(Scene script records)
--- start ---

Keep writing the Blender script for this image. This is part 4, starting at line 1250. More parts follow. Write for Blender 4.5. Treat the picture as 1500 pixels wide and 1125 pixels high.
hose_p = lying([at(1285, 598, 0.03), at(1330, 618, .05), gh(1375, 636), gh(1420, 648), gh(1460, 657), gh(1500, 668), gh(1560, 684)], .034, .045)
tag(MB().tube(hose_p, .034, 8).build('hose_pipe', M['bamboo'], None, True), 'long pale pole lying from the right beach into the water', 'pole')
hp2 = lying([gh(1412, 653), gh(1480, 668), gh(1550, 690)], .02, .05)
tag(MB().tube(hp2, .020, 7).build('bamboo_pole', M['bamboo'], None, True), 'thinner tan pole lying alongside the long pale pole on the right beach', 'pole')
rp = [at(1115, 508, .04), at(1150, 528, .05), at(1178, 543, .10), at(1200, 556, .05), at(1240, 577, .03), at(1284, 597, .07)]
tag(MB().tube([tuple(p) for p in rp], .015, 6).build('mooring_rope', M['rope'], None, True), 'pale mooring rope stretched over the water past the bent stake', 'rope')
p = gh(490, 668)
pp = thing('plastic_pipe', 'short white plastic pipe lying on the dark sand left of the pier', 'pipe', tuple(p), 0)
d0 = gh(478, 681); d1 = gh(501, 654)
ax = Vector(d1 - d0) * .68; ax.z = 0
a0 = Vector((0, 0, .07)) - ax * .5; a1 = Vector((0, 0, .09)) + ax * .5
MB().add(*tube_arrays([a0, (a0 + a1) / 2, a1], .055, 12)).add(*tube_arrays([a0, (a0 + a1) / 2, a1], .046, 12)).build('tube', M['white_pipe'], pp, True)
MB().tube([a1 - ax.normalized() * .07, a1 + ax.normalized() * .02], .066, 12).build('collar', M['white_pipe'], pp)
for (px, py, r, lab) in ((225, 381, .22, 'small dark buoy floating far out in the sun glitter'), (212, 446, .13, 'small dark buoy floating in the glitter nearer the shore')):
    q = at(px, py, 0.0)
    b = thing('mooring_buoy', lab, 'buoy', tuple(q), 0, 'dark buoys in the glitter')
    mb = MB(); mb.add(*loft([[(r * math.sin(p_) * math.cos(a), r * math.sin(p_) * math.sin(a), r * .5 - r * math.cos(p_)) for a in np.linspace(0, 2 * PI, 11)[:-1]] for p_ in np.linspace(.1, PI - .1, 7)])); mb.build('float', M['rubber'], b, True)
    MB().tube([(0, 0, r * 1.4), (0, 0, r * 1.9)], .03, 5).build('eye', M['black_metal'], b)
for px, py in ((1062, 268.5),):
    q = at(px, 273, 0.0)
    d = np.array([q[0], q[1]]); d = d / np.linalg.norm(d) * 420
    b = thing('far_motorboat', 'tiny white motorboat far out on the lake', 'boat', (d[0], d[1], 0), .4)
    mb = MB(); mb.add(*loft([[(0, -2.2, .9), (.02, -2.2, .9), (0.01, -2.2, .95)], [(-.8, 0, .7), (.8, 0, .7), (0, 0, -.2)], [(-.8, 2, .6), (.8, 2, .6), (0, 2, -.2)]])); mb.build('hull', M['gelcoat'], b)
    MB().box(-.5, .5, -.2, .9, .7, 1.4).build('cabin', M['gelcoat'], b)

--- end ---
--- start ---

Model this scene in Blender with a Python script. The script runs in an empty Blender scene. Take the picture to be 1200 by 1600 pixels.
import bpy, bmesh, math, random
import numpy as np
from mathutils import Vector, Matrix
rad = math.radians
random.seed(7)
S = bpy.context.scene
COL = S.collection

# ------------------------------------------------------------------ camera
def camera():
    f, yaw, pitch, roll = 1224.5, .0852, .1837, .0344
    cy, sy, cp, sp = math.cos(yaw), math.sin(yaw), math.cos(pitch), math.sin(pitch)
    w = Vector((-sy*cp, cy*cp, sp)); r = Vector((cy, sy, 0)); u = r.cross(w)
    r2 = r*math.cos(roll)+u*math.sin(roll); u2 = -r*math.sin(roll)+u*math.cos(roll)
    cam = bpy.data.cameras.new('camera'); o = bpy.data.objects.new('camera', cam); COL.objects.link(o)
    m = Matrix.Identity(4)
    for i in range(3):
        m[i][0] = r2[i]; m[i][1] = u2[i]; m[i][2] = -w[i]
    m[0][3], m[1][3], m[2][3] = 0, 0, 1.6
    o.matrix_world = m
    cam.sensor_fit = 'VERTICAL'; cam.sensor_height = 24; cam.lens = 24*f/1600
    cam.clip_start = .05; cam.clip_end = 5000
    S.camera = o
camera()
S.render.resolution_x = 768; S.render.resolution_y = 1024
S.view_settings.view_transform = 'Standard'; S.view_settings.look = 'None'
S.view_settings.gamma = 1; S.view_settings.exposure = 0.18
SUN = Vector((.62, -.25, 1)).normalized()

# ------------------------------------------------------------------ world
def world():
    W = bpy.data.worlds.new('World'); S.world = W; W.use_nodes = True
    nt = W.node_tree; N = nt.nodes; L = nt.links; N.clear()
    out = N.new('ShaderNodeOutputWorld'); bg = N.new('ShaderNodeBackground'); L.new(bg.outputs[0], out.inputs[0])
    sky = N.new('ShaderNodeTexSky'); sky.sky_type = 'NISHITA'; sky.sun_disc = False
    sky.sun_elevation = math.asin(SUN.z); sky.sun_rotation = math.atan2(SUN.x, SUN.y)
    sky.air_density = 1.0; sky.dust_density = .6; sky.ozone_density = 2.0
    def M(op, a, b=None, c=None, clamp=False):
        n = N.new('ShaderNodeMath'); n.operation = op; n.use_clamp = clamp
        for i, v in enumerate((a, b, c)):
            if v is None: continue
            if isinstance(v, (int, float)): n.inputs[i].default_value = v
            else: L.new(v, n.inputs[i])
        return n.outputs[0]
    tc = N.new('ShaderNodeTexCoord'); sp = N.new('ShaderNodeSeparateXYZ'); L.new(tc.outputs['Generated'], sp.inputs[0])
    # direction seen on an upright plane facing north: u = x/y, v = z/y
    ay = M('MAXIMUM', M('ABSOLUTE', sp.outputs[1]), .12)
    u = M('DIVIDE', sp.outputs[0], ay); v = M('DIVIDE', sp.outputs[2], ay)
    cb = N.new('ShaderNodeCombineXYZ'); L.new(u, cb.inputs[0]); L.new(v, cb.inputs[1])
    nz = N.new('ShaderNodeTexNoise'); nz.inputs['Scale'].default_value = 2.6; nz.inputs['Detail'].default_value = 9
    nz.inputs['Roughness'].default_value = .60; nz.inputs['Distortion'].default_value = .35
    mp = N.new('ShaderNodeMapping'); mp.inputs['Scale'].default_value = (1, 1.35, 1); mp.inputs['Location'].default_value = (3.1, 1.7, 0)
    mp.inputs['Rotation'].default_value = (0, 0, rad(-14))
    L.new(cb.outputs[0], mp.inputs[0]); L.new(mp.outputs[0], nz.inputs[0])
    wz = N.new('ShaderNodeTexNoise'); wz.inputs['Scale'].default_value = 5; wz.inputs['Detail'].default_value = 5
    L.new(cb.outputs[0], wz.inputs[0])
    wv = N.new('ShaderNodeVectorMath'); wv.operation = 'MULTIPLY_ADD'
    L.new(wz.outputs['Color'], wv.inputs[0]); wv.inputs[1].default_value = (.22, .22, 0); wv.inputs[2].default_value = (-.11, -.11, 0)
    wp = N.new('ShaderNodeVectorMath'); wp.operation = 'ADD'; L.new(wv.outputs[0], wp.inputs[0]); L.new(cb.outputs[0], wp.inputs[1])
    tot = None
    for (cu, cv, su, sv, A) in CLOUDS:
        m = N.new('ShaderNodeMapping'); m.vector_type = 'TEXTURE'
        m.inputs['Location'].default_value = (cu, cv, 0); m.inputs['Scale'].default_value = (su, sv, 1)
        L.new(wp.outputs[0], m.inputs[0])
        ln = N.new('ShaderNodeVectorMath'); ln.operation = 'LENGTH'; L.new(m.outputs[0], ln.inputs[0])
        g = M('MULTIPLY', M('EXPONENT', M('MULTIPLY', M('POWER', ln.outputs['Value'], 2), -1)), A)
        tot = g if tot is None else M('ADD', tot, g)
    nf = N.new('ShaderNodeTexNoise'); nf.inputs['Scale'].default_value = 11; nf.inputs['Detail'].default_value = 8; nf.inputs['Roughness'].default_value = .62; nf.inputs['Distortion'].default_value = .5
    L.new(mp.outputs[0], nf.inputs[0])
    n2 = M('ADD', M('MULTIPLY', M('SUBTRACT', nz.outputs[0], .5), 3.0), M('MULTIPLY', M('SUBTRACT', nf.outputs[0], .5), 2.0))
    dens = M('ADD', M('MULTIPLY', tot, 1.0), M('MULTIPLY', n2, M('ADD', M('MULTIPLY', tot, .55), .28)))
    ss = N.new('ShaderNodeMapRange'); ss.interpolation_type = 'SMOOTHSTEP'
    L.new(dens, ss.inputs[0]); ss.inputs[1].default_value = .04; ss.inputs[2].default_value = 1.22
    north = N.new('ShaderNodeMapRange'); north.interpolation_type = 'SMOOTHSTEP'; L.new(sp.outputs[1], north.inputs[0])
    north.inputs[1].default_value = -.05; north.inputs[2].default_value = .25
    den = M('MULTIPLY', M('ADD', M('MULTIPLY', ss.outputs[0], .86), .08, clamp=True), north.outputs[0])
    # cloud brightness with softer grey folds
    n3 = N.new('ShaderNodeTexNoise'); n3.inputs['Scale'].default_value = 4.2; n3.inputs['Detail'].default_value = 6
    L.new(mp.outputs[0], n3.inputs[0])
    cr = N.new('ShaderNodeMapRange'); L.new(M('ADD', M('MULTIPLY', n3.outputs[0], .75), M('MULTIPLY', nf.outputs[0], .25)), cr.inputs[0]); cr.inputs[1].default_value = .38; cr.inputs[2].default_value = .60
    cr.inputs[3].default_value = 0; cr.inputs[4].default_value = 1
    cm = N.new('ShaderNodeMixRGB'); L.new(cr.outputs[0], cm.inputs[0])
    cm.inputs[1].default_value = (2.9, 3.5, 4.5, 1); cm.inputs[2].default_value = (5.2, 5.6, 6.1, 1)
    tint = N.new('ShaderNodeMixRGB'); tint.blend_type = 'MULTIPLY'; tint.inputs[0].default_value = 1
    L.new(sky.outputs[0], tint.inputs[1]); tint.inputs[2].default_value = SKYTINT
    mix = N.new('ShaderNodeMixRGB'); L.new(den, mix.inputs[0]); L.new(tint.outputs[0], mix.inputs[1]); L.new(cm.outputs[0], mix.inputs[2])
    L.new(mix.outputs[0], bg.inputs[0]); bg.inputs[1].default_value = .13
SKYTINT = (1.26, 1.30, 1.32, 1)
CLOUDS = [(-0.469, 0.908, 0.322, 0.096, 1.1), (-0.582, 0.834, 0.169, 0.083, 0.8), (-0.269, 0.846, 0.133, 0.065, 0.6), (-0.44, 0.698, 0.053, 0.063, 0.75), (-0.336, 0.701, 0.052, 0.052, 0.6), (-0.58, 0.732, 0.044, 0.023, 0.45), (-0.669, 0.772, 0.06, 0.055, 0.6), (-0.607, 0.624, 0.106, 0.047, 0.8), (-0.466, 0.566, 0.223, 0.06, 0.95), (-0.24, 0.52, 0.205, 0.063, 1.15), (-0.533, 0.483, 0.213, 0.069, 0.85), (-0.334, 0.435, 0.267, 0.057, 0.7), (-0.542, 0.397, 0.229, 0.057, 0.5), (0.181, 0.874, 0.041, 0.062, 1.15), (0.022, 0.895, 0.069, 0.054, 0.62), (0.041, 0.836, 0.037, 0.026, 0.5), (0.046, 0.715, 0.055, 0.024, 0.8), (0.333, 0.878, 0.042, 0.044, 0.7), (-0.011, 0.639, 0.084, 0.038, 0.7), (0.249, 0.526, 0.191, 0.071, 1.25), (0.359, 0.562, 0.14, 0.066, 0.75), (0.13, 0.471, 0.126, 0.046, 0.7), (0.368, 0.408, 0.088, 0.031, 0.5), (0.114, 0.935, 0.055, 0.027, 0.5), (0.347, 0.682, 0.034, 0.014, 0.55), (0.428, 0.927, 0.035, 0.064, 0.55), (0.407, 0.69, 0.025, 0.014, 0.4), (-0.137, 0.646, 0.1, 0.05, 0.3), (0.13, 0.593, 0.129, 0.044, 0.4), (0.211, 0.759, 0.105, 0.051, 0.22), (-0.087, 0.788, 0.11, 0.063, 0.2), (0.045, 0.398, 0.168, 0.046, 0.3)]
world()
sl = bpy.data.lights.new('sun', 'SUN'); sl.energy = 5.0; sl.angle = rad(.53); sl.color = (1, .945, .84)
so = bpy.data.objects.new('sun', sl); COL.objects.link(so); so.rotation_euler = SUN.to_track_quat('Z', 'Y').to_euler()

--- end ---

Copy out exactly the lines from the one with "Model this scene" through the one with "COL = S.collection", counting both ends, and no other lines.

Model this scene in Blender with a Python script. The script runs in an empty Blender scene. Take the picture to be 1200 by 1600 pixels.
import bpy, bmesh, math, random
import numpy as np
from mathutils import Vector, Matrix
rad = math.radians
random.seed(7)
S = bpy.context.scene
COL = S.collection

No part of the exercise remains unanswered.